Foi este Samarra dos factos anteriores que, numa tarde de férias de verão, passando junto da esplanada de um café, vê uns garotões e seus amigos franceses a achincalharem uma conterrânea que ali tomava um café e que na altura tinha problemas do foro mental e o seu comportamento levava a que aqueles troçassem dela, sem que alguém a defendesse. Ele do alto dos seus 80 anos e do ar austero que estes lhe conferiam, dá-lhes uma roda de civismo e retirou-a dali para sua casa. Este fato foi me relatado pelo Sr. J. F. Paula em forma de admiração e elogio pela sua atitude.

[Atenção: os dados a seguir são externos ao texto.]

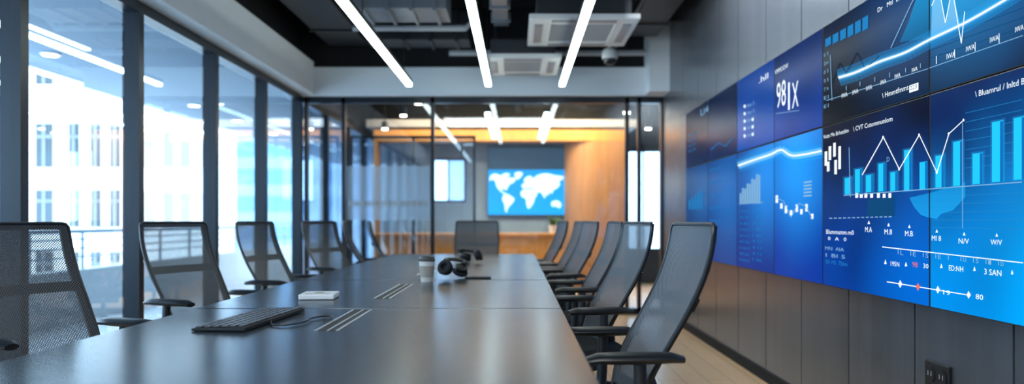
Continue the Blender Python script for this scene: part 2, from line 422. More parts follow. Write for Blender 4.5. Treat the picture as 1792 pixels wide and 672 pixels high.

Factos protagonizados por um corajoso Samarra, hoje nonagenário, mas de certo que outros samarras os poderiam ter vivido, sobretudo aqueles que desde a sua “garotice” carregam o traço genético das dificuldades porque passaram, no ardo trabalho, na fome, nos dias do ano que passaram descalços, não pelas ruas calcetadas e limpas que hoje conhecemos, mas pelos tortuosos caminhos e carreiros, pelas restolhas e pinhais, atrás do “vivo” vacas e burras e dos rebanhos de ovelhas e cabras, com estas também de noite e atrás da rabiça do arado, pois só de inverno calçavam os tamancos que os pais mais habilidosos lhes faziam, com um pedaço de pau de amieiro, por ser leve e uma sola por cima, que compravam na loja do Pardalejo em Pinhel, sendo ferrados de lado e à frente com uma ferragem que mandavam fazer aos ferreiros da terra para durarem mais, mas também e talvez por isso, carregavam o génese da coragem, da solidariedade, do respeito e honradez. Isto, na época em que um compromisso era selado com um aperto de mão e colher uns figos na figueira do vizinho, desde que fossem para comer na hora, não era desonra e ainda se sujeitava a ouvir do proprietário, se aparecesse, coma para baixo!... A propósito, as mulheres samarras também usavam tamancas a maior parte do ano.